I've read a few articles about how the stock market is poorly correlated with GDP. GDP of all things! Corporate profits justify stock prices, not income inequality, unaffordable healthcare, crappy diplomacy, foreign wars, crime, or corruption in government.
Many companies would make more money in a world of monopolies, political bribery, falling wages, rising prices/margins, misallocated government priorities, or incompetent regulations!
Bottom line - what's bad for the people could be good for the stock market. You have to think with two minds rather than good/bad. Qui Bono?
That's the market's theory today, but sentiment could rapidly shift. At some point, the vandalism of success-driving systems like education, the federal reserve, checks and balances, etc. impairs the long term potential of an economy. For example, Mexico and the US started out as roughly equal twin democracies in terms of wealth and resources, but for some reason the US grew about 1% faster for a century. I personally think politics and culture are to blame.
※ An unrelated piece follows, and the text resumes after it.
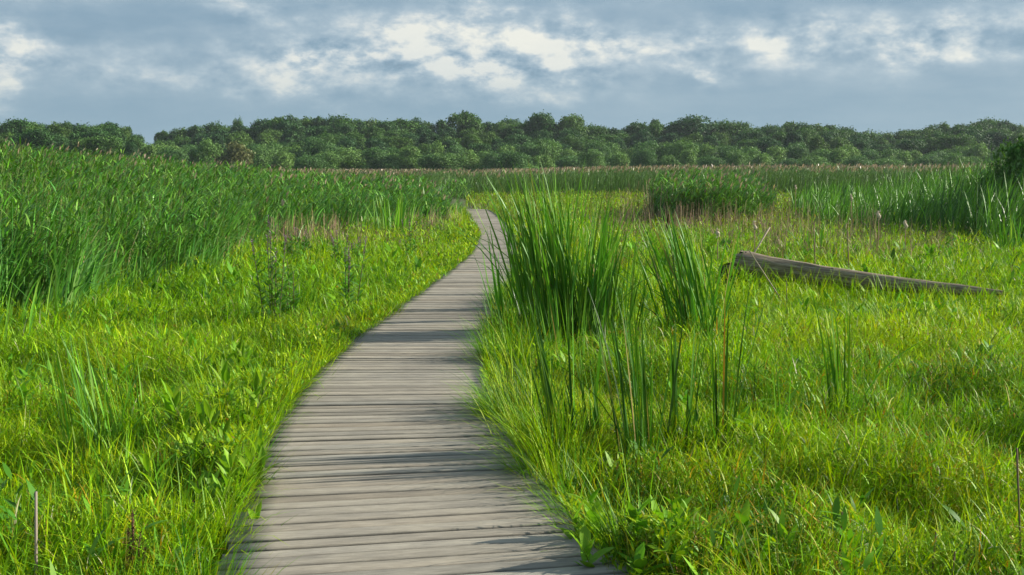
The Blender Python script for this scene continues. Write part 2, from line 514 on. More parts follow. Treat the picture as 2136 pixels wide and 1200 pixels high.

If the US went the direction of Russia, Turkey, or Egypt I'm not sure what the market reaction would be. As best I can tell, markets only care about next quarter's earnings... That and not losing "safe cash" held at banks or in bonds when those banks or currencies collapse and inflation rises.
Reality is complex in the long run. Even if you knew the repeal of Glass-Steagal in 1998 would eventually lead to a credit crisis, you would still have made MUCH more money staying in the market than hiding in cash for a decade.